The legislative answer to mass shootings then was to get more people out there with guns. You know the, um, logic: Guns aren’t bad. It’s bad people with guns that kill people. We just need more good people with guns.
Uvalde, a small South Texas city of less than 16,000 people, is home to hundreds of Border Patrol officers, other federal agents, local and school police and sheriff’s deputies. If trained, well-armed professionals were unable to stop Salvador Ramos, how are civilians packing their own handguns going to make a significant difference in such situations?
How many more good people with guns do we need exactly?
Let’s be clear about one thing: Never has the word “special” been so misused. There is nothing special about the Senate committee whose members were appointed by Patrick. The committee’s carefully selected Republican leadership and Republican majority make the outcome clear even before the committee meets. In fact, to avoid an embarrassing minority report, state Sen. Roland Gutierrez, the San Antonio Democrat who represents Uvalde, was purposely excluded from the committee.

Gutierrez, who has pressed Abbott for real gun reform in the state, told the Texas Tribune his exclusion was “a slap in the face to the people of Uvalde.”

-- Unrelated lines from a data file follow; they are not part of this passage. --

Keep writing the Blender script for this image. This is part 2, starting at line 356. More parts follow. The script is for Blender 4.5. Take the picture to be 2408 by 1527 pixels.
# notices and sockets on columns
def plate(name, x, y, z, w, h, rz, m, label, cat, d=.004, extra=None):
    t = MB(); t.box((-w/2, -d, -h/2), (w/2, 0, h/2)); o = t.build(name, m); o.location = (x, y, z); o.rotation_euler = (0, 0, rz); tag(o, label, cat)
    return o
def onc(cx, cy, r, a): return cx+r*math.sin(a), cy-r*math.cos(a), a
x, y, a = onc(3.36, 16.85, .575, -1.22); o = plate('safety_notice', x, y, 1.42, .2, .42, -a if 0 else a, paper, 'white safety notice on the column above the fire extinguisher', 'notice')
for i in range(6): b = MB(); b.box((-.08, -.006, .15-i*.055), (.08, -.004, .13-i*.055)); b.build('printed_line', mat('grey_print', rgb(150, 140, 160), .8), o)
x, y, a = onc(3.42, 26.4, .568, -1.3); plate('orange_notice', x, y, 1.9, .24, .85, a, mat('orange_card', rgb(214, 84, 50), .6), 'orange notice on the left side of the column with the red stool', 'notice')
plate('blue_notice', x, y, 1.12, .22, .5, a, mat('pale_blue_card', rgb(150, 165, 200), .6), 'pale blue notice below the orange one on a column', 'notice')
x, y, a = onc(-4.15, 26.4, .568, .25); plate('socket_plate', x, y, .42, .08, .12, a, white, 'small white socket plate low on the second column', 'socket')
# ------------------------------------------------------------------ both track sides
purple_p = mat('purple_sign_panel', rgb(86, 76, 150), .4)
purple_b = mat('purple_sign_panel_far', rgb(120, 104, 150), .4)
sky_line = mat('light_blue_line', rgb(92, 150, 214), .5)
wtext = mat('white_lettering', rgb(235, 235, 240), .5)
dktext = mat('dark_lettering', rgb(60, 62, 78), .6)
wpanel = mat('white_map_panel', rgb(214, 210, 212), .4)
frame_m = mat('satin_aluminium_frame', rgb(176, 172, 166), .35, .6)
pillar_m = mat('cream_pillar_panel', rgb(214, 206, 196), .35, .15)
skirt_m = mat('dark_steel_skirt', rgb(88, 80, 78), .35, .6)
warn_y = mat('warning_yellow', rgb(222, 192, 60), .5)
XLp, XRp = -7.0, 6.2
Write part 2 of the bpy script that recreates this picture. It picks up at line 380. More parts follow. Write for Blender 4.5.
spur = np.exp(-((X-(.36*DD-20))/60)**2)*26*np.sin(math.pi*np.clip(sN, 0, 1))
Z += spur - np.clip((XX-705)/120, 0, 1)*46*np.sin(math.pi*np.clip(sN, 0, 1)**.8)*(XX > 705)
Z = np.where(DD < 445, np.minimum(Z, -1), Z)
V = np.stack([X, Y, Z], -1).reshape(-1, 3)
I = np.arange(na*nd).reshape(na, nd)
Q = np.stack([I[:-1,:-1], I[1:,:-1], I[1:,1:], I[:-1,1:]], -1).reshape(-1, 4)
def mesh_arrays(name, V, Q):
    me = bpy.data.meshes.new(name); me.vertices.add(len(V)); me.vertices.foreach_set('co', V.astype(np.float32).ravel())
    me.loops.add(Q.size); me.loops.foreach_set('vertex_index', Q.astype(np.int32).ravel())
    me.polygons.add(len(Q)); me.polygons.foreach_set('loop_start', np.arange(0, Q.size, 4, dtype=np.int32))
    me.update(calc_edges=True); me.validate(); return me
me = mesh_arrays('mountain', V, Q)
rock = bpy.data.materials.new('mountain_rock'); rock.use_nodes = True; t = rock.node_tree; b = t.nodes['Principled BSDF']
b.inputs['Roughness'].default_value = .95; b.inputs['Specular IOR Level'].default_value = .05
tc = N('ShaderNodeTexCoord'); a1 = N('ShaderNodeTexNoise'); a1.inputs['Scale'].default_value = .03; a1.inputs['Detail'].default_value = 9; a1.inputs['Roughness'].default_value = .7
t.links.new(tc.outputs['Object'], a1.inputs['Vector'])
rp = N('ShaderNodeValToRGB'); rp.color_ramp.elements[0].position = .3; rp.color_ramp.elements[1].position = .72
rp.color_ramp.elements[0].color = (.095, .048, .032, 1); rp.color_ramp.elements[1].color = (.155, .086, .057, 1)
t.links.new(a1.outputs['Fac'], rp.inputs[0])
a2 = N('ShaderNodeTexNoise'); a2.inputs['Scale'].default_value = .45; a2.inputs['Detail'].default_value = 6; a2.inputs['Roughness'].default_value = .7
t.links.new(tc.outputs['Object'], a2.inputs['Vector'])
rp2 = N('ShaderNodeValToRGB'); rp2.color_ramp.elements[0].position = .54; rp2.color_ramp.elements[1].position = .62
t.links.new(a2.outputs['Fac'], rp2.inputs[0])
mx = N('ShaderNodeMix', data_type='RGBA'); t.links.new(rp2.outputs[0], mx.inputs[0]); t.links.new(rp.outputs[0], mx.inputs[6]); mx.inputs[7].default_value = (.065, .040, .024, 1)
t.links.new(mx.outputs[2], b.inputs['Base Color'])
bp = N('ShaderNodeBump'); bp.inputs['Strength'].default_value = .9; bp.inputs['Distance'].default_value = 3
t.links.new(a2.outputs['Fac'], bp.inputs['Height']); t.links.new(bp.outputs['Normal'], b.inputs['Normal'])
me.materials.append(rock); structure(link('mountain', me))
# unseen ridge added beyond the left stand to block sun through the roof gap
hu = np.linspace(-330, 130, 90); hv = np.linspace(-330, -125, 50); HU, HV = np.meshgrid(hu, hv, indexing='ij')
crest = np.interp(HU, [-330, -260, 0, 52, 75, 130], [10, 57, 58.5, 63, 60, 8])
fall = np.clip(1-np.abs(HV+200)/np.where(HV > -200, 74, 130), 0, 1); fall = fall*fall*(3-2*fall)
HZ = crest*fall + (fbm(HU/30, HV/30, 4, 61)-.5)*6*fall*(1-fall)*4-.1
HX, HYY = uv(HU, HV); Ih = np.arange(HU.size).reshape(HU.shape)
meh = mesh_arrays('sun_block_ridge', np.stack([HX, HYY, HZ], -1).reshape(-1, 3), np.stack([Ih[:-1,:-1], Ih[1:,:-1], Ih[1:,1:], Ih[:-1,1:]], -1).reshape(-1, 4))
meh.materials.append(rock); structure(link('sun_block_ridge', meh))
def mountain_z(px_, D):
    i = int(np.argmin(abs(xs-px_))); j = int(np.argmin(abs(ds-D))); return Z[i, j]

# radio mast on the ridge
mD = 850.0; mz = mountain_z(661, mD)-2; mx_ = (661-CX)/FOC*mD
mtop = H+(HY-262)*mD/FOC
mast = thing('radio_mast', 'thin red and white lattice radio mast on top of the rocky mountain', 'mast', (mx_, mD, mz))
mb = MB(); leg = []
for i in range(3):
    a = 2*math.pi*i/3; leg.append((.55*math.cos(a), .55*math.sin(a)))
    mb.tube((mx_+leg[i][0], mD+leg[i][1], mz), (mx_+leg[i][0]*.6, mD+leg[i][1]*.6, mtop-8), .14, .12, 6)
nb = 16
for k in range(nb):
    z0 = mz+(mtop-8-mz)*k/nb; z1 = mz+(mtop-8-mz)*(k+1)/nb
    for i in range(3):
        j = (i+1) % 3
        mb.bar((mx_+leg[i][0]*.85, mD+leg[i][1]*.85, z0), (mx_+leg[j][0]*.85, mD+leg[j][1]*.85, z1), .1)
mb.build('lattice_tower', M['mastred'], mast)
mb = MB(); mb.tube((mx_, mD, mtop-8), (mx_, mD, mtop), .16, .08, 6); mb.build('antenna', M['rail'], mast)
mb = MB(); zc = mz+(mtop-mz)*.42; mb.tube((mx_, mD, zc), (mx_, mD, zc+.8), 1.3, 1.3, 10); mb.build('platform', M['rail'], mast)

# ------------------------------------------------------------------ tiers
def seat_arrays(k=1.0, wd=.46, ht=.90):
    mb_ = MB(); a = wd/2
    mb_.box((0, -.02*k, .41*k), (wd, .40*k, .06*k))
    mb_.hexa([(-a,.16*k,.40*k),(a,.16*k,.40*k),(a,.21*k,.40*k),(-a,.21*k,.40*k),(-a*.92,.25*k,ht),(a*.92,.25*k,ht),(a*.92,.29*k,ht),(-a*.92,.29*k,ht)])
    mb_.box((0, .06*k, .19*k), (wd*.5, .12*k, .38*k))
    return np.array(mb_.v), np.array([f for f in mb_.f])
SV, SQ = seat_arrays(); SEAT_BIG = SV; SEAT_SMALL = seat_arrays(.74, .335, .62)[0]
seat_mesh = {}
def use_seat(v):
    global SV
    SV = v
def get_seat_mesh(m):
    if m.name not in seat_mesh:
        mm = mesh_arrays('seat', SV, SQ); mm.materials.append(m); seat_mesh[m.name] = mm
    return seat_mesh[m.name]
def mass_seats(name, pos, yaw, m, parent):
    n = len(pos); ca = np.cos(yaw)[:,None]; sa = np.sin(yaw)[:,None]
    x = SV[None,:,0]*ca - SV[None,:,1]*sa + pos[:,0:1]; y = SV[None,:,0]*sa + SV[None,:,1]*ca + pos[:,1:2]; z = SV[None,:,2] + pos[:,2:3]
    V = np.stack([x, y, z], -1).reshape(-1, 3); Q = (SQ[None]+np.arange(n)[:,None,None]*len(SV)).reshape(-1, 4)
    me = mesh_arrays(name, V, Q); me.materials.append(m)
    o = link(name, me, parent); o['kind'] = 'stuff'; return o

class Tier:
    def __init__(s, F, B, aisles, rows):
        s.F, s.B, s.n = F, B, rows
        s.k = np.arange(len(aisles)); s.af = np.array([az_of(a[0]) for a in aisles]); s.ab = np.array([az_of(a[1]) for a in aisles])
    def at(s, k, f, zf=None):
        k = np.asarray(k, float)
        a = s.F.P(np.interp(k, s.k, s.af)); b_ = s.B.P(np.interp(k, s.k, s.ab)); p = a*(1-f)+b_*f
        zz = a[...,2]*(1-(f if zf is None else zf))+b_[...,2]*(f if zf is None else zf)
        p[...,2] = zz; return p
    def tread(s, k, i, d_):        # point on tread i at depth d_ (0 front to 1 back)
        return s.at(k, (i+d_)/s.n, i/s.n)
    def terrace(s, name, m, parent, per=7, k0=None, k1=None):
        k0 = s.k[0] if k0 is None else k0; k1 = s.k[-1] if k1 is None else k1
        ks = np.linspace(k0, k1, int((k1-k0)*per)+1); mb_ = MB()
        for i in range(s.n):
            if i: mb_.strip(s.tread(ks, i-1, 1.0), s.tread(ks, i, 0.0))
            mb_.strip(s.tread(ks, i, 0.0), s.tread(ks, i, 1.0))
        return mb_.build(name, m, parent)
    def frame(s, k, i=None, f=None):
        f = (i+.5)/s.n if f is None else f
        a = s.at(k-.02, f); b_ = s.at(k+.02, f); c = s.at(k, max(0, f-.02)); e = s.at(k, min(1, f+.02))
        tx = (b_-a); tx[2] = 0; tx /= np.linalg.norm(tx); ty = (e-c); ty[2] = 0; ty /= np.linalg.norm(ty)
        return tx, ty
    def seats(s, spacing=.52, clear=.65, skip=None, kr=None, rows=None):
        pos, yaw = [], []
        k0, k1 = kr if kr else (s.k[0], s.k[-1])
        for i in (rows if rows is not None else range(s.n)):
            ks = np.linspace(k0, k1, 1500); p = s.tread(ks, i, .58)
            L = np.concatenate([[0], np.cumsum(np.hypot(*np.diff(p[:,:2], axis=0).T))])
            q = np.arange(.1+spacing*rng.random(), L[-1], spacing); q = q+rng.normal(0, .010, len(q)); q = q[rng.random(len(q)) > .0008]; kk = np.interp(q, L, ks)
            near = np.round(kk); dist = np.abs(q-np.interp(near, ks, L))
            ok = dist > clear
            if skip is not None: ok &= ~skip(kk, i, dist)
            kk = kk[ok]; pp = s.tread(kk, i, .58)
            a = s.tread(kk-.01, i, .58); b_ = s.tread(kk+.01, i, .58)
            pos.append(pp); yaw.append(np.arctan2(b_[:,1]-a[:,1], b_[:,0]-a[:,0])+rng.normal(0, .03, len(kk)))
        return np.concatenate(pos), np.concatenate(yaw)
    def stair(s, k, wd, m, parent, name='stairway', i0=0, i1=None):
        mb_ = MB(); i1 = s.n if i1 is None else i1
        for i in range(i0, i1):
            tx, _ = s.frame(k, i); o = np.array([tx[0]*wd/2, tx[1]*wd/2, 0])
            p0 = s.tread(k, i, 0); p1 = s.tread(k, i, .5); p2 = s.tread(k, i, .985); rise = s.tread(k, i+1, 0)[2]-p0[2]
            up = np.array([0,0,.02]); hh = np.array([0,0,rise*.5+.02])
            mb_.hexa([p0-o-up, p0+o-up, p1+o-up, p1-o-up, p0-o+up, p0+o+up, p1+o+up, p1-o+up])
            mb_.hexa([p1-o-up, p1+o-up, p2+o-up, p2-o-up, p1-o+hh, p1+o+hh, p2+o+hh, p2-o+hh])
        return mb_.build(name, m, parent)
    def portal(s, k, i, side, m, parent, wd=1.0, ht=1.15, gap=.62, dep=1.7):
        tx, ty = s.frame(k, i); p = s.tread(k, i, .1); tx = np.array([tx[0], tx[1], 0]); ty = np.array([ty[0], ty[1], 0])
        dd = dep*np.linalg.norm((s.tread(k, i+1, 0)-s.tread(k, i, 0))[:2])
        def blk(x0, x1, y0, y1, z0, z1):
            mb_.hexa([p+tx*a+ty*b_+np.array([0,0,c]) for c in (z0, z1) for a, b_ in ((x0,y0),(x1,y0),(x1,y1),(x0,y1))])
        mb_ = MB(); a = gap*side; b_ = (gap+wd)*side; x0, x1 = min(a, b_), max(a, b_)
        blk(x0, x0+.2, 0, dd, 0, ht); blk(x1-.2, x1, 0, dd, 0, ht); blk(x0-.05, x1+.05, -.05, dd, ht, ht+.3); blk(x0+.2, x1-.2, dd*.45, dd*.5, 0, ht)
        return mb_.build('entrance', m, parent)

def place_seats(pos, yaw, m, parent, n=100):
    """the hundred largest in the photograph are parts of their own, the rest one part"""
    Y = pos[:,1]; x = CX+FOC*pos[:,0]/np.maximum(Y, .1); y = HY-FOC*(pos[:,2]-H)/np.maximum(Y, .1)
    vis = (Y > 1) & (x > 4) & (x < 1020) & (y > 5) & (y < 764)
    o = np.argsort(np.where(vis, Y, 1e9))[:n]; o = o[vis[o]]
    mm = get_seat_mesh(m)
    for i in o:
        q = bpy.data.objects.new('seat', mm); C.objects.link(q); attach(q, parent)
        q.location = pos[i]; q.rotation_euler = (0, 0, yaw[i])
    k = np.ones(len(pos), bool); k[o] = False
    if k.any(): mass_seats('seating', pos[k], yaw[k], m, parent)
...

Phelan took a different approach in appointing a three-person committee that includes a Republican and Democrat legislator as well as former Texas Supreme Court Justice Eva Guzman, who unsuccessfully challenged Attorney General Ken Paxton in the March Republican primary. Other standing committees in the House were tasked to share the workload.
We can expect the same outcome. Lots of recommendations, few real reforms, a strong defense of the state’s weak gun laws.
What would make more sense? How about a different kind of committee? If Abbott really cared about addressing the state’s episodic mass shootings, he would appoint a bipartisan blue ribbon citizens committee with experts in all the relevant fields, and he, along with Patrick and Phelan, would guarantee members that their recommendations would be enacted into law.
Some readers will scoff at the proposal as impractical and politically naive. Give it a little time. After the next mass shooting in Texas that follows the one in Uvalde, the idea might sound like something Abbott should have done.